The reading from the Gospel according St. Luke on the 23rd Sunday after Pentecost seems very familiar, because the same story in the Gospel according to St. Matthew is chanted on the 5th Sunday after Pentecost. It is often referred to as “The Pigs Gospel.” To modern day readers of the New Testament, it seems a rather innocuous episode in the life of our Lord, God and Savior Jesus Christ. Why did our Church Fathers consider this episode so important that it was assigned to be chanted on two different Sundays during the liturgical year?
In the Gospel according to St. Matthew the setting for this story is that our Lord had just calmed the stormy Sea of Galilee, and He landed on the other side of the lake, away from Galilee his home. Immediately He encounters two men possessed by demons so fierce that ”no one could travel by that road.” While the disciples in the boat were wondering what manner of man Jesus was that even the winds and the sea obeyed Him, the demons came to proclaim the answer. Jesus alone came towards them since no one dared to bring them to Him. They dwelt among the tombs as if already dead. This is a reminder to us that sin and evil lead to death. But because Christ is the Conqueror of Death, the demons screamed out, “What have you to do with us, Son of God? Have you come here to torment us before the appointed time?” The appointed time is the end of the world when all will be judged.

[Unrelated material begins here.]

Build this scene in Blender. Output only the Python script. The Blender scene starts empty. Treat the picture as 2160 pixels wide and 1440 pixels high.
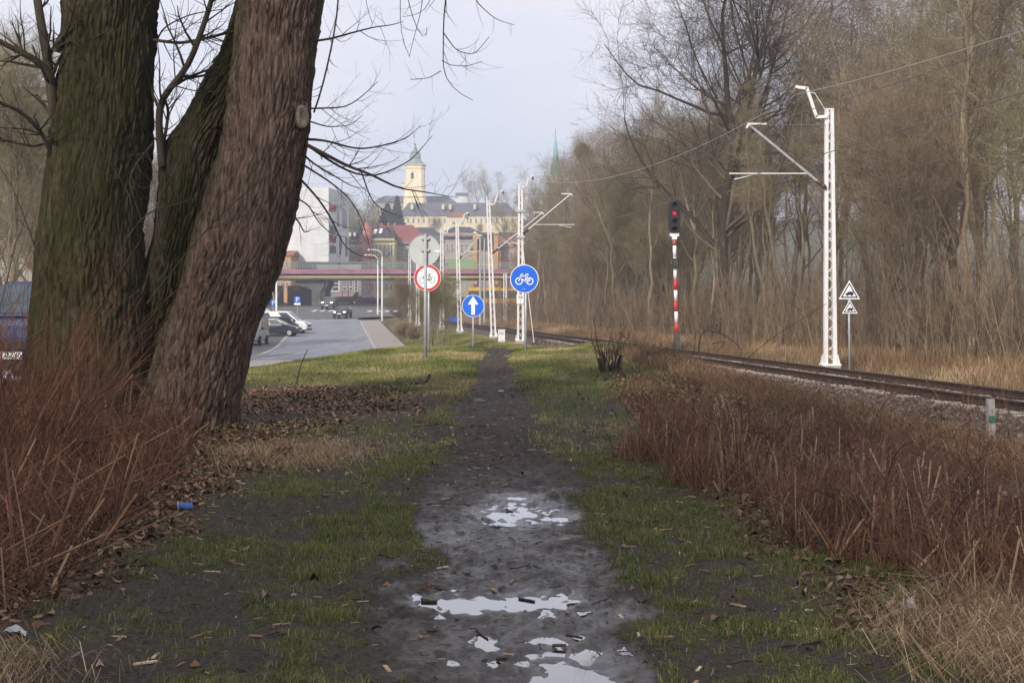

Each Gospel account was written to proclaim the Good News to a particular audience. St. Matthew, a converted Jew and a tax-collector, wrote his Gospel account in order to convince Jewish believers that Jesus Christ was the fulfillment of the Law and the Prophets. Christ had just crossed the Sea of Galilee to escape the demands of the people that He cure their afflictions, but they had no accompanying faith or recognition of who He was. The irony for St. Matthew is that the Gentile Centurion, and even the demons recognize that Jesus is the Son of God, but not His Chosen People. There is another surreptitious message being proclaimed by the presence of a herd of swine: These are not Jews, Christ is already spreading His universal message to the Gentiles, beyond His Chosen People, the Old Jerusalem. For Jewish believers swine are unclean and it was forbidden to eat them or even have anything to do with them. A swineherd could only be present among non-Jewish people. Christ commands the demons to enter the herd of swine, reminding and teaching us that God can perform good even by using something unclean and perverse. Perhaps this was why the Church Fathers loved this episode enough to have it chanted on two different Sundays during the Church Year: The pigs rushed down the steep bank into the sea where they drowned. Even swine know that death is better than being possessed by a demon. It is a call to repentance, a call to us to put off the demons, the old man within us. Living with our demons actually makes us lower and less sensible than pigs! The heavy handed influence of monasticism on the services of the Orthodox Church may be the answer to why this episode is repeated twice in the Sunday Gospel readings: The seeking of perfection by monastics leads them to constantly reflect over their sinfulness and unworthiness. Because this Gospel account clearly illustrates the baseness and degradation of sinfulness and evil, it may possibly be the reason why this episode is repeated on two different Sundays in preference to many other important occurrences and lessons in the life of our Lord, God and Savior Jesus Christ.. A sinful and demonic lifestyle is a swinish lifestyle, and NOT the life that we who are created in the image and likeness of God are created to live.
The final event in this Gospel story is that the whole town came out to meet Jesus begged Him to leave! Contrast this with the Samaritans in the town of Shechem who invited Him to stay after His encounter with the sinful woman at Jacob’s Well. Is it possible they were overwhelmed and fearful of the awesome power of God which they observed? This is not totally unusual for St. Peter also asked the Lord to leave him because he was a sinful man (Luke 5:8). Is St. Matthew making the point that these Gentiles were able to take the first steps to wisdom because they had fear of the Lord which the beginning of all wisdom, and the Chosen People did not? Or is it that the people of Gadara reflect the sinfulness of all humanity, a sinfulness that makes us more comfortable with demons than with God? The Lord came with power to deliver the world from the power of the Enemy; but they preferred distance from God, submitting to the slavery of evil and rejecting the presence of God. John the Golden-Mouth calls them a senseless people who sent Him away when they should have adored Him and marveled at His power. Are we, too, insensitive and blind to the power and majesty of our Good God? When the inhabitants of that country, after having received such benefits, were driving Him away, Jesus did not resist, but relented, and left them for they had shown themselves unworthy of His teaching. Is it possible that we, too, often ask God to leave us because we are not willing to respond appropriately to the love and awesome power of God? Perhaps it is a result of sin that we are unwilling to give ourselves and each other and all of life to Christ our God. Let us remember that we are the summit of His creation and are called to live as children of God, as His Inheritance!